Marie, professeure de français dans un collège du Nord (59), sait que tous les élèves n’ont pas pu étudier le programme en entier. Elle rappelle pourtant que le sujet de cette année devrait avoir été traité en 4e. «Je veux bien être bienveillante, mais on a un minimum d’exigence.» Selon elle, la bienveillance est surtout une façon de «contrebalancer le fait qu’il n’y ait pas le même niveau dans tous les collèges».
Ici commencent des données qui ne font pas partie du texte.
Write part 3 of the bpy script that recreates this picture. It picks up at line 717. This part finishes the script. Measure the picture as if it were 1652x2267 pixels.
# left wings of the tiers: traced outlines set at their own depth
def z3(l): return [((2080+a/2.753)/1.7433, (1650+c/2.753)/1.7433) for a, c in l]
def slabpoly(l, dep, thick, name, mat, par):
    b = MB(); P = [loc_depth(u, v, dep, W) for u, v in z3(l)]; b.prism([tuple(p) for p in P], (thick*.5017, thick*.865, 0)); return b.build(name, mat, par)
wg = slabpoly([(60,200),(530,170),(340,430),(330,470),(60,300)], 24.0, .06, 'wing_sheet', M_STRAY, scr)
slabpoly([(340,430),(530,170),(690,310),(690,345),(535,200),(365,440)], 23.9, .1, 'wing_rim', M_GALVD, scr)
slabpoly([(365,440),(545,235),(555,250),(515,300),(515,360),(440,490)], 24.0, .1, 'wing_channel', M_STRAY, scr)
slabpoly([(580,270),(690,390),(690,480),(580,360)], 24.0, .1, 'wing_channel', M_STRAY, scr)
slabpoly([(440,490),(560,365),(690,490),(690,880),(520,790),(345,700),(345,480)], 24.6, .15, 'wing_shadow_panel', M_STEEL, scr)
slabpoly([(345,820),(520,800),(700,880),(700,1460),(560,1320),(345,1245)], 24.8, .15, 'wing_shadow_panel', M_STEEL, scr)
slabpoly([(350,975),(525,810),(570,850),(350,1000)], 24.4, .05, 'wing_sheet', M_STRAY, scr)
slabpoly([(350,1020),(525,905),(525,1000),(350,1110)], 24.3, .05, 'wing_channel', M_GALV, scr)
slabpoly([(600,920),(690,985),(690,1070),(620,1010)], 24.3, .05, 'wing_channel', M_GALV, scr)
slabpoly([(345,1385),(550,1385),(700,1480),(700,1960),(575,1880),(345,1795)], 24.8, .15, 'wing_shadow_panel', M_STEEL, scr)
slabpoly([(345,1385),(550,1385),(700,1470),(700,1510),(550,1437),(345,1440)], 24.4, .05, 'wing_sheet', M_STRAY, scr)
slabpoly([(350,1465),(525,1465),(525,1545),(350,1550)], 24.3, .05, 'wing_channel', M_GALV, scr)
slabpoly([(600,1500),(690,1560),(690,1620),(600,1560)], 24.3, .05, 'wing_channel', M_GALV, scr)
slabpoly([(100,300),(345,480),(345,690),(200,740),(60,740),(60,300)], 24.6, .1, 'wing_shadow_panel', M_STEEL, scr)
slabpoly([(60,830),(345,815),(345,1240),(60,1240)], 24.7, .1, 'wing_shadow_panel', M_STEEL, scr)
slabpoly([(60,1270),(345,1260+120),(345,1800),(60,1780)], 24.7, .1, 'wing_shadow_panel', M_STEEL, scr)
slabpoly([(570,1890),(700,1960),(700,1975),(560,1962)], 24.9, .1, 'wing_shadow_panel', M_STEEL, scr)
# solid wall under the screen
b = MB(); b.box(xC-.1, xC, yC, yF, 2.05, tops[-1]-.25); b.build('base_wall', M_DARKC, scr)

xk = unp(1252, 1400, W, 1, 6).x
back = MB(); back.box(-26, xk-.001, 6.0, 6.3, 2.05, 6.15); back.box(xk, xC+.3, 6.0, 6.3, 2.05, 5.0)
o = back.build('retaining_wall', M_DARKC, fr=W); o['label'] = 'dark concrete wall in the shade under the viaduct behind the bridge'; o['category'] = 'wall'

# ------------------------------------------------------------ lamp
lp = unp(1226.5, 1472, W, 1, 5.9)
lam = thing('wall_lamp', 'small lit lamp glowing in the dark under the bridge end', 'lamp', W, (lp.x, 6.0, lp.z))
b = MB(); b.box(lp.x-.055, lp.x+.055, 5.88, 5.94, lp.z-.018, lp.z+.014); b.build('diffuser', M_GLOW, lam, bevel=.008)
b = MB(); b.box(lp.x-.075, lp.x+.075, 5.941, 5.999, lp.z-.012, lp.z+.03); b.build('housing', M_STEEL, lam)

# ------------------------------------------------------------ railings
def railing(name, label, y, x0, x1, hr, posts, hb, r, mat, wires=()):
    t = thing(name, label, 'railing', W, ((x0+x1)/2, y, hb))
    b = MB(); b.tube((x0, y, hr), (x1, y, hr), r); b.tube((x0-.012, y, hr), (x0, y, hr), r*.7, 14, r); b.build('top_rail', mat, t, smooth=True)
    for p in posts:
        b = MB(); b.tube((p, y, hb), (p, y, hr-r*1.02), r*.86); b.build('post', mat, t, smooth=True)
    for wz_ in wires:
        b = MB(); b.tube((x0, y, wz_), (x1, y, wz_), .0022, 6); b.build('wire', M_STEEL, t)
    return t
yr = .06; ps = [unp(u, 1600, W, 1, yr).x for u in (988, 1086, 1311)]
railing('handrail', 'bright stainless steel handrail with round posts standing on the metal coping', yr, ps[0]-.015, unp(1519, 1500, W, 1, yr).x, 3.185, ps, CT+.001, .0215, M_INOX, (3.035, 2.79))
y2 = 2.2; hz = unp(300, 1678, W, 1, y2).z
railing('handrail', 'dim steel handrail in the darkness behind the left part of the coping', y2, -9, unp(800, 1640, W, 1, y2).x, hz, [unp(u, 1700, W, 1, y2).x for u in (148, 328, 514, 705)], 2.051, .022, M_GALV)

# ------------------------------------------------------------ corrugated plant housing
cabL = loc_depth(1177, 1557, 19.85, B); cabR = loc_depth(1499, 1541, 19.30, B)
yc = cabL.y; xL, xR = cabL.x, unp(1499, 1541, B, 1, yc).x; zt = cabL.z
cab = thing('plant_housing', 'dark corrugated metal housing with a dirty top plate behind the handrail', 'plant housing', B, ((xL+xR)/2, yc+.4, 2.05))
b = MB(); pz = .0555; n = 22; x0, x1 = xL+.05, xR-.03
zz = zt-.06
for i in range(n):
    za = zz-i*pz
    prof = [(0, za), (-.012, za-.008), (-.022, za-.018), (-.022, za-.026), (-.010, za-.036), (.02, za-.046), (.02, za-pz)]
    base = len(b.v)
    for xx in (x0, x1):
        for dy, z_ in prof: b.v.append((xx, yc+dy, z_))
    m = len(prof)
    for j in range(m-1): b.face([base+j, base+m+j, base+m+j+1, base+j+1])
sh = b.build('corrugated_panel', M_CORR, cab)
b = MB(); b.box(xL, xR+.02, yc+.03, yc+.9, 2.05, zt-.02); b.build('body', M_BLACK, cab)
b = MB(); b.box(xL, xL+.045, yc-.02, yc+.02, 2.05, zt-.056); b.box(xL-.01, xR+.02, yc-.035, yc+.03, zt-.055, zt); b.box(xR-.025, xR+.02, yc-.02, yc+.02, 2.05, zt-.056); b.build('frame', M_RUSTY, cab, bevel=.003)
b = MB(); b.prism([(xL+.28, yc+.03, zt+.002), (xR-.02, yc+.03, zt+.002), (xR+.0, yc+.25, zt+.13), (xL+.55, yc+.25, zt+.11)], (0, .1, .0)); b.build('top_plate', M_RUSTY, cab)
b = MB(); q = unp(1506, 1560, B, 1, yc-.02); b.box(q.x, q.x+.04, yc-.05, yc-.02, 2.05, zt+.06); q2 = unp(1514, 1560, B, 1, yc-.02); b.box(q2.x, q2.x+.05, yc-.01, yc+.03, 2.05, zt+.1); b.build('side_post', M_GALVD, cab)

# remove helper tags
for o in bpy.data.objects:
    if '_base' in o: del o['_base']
«Tu files des points, cherche pas à comprendre.»Un professeur d’histoire-géographie

Pour Fiona, professeure de français dans un collège du Calvados (14), cette bienveillance est plutôt une façon pour le ministère de ne pas perdre la face. «C’est insoutenable pour un gouvernement d’avoir des élèves qui réussissent très mal. Ça voudrait dire que l’enseignement n’est pas bon.» Pour cette enseignante, «ce n’est pas les élèves qui ont changé, c’est le temps qu’on leur consacre qui a diminué». Elle insiste sur le fait qu’il faudrait plus d’heures de cours pour traiter entièrement le programme, et non pas plus de bienveillance.

Un enseignant d’histoire-géographie résume ainsi: «Tu files des points. Cherche pas à comprendre.» Pendant le bac, le ministère précisait déjà que «des consignes de bienveillance seront transmises aux jurys, au regard des circonstances particulières de cette session».

Ces incitations à mettre le plus de points possible ne sont pas nouvelles. Elles concernent autant le bac que le DNB. Dès le début de la correction du brevet, les pires copies sont apparues sur les réseaux sociaux. Elles témoignent du niveau catastrophique de certains élèves.

Des consignes pour gonfler les statistiques

En dépit d’une correction indulgente, certains collégiens risquent d’avoir de mauvaises surprises. Pour ce professeur de sciences et vie de la terre en Dordogne (24), le choix du sujet de cette année ne prend pas suffisamment en compte les retards dans le programme. C’est «un carnage», malgré «un barème remanié pour masquer la catastrophe».

Même chose en français. Sur toutes les copies corrigées par Fiona, elle constate un très mauvais niveau, notamment dans les règles de grammaire. «Ce n’est pas du programme de 3e spécifiquement, ça devrait être acquis depuis la 5e. Pourtant je n’ai pas eu une seule fois l’attribut du sujet.» L’enseignante s’interroge sur le but des consignes de correction, qui ne servent, selon elle, qu’à gonfler les statistiques ministérielles.

«On nous a demandé de parsemer la rédaction de traits rouges, pour prouver qu’on l’avait lue.»Une professeure de français

Critiques de la bienveillance imposée, les enseignants souhaiteraient être eux-mêmes plus «choyés» par l’Éducation nationale, explique Fiona. «Cette année on nous a demandé de parsemer la rédaction de traits rouges, pour prouver qu’on l’avait lue jusqu’au bout. J’ai trouvé ça particulièrement insultant. Cette défiance était particulièrement cruelle.»